Wallman: I don’t know I would view that as an innovation of any sort. If you think of bitcoin as simply a commodity, there have been commodity-based ETFs for a long time. They do what they do and they are what they are; there is no innovation by looking at it and saying in one case it’s oil and in one case it’s gold and in another case it may be bitcoin.
Bitcoin itself may be a different kind of a commodity than some of the others. It may be more volatile. It may be more risky. There may be real questions as to how you monitor it and manage it. There may be questions over whether over time it’s actually going to grow.

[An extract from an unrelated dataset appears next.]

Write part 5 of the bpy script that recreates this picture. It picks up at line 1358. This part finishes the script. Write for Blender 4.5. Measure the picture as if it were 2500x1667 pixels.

Obviously, many different people have many different views on all those questions. But in terms of it being a different kind of ETF, clearly the price for bitcoins is available and it’s something you can find, and it can be indexed through the multiple exchanges that provide bitcoin pricing.
So, that strikes me as actually less of an issue. I view that as a somewhat more passive commodity-based index ETF structure rather than the actively managed either nontransparent- or transparent-type ETF structures we were just talking about.
ETF.com: So do you see any changes coming in terms of their regulatory process?
Wallman: The SEC is under so much pressure at the moment to finish some of the Dodd/Frank rule-making. Rule-making is still outstanding on a number of other really high-profile, major issues that are very time-consuming.
The notion that there would be a transformational, foundational and holistic approach to permission to have new ETF-type-products brought to the table is one that a number of people at the commission do care about, and have cared about for a long time.
When I was at the SEC in the ’90s, there was something I wanted to push forward at that time, and we just ran out of time to do it and other things had gotten in the way. But as you see more and more applications not only on the passive side increasingly but also on the active side, you’re going to see more and more pressure building from everyone—industry as well as internal at the SEC as well as consumer advocates—calling for a thoughtful debate about what makes sense to do here, as opposed to being a one-by-one process.